Gur Mehar Kaur, whose father died during one of the Indo-Pak wars when she was 2 year old, wishes peace:
“Hate is the most anti-national force that we face. The worst thing the BJP under Modi did was nurture a mob that can only be satisfied with blood, killings and hate. For 10 years, this mob has been empowered.”
The United States acknowledges that all Chinese on either side of the Taiwan Strait maintain there is but one China and that Taiwan is a part of China. The United States Government does not challenge that position.
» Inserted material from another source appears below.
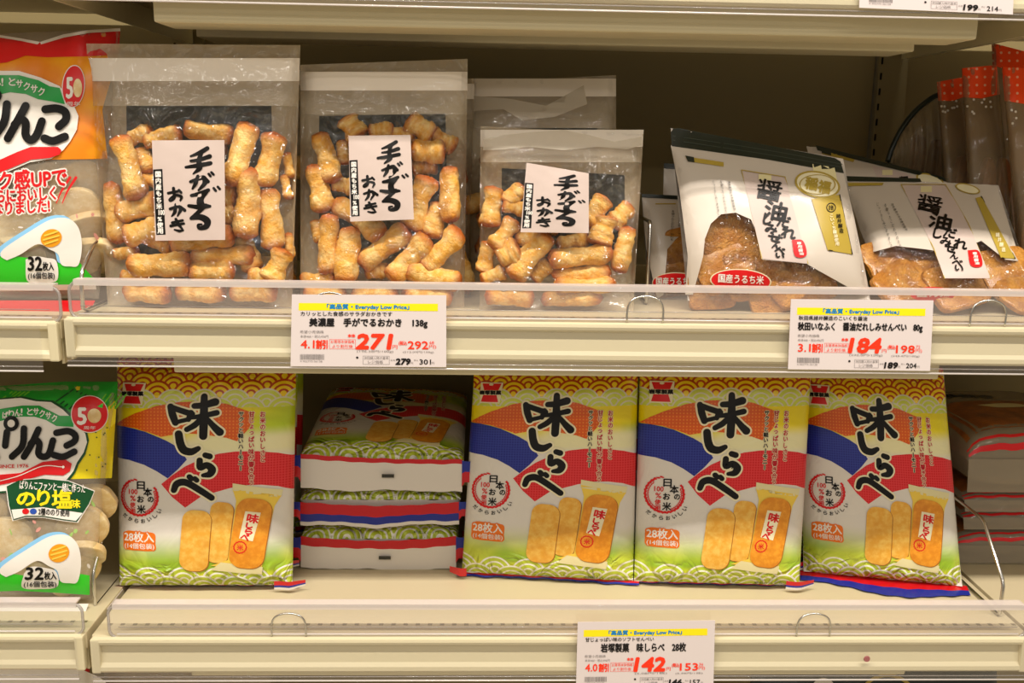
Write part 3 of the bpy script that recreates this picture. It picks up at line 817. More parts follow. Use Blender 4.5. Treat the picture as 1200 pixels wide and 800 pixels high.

For almost five decades, peace prevailed between China and the United States on the issue of Taiwan. The above policy was maintained without any serious incident. It could have gone on for decades but for some US generals and others who visited Taiwan in March 2022. Author Eve Ottenberg surmised, “to beat the war drums and provoke China.” Same year in August, Nancy Pelosi visited Taiwan too, to incite China.
<2> In 1924, 1,165 in-person hate speech events took place in India; 259 were openly calling for violence. Many important BJP leaders, including Modi, his Home Minister Amit Shah, and Yogi Adityanath, the rogue governor of largest state Uttar Pradesh, were involved in these events.
<3> The 2016, the Indian film Sanam Teri Kasam had a Pakistani actress Mawra Hocane as the female protagonist. The film was re-released in February and became highest-grossing re-released Indian film. They are making a sequel but now without Hocane because of the war.
Dosanjh’s actions will encourage those Indian and Pakistani artists who wants to collaborate to release their work worldwide to cover the cost and make profit internationally, rather than be at the mercy of local politicians’ whims. Indian film Abir Gulaal with Indian actress Vaani Kapoor and Pakistani actor Fawad Khan was to release on May 9 but was postponed indefinitely. The makers should think of forgoing the Indian market and releasing it worldwide if possible and if it won’t hurt them financially.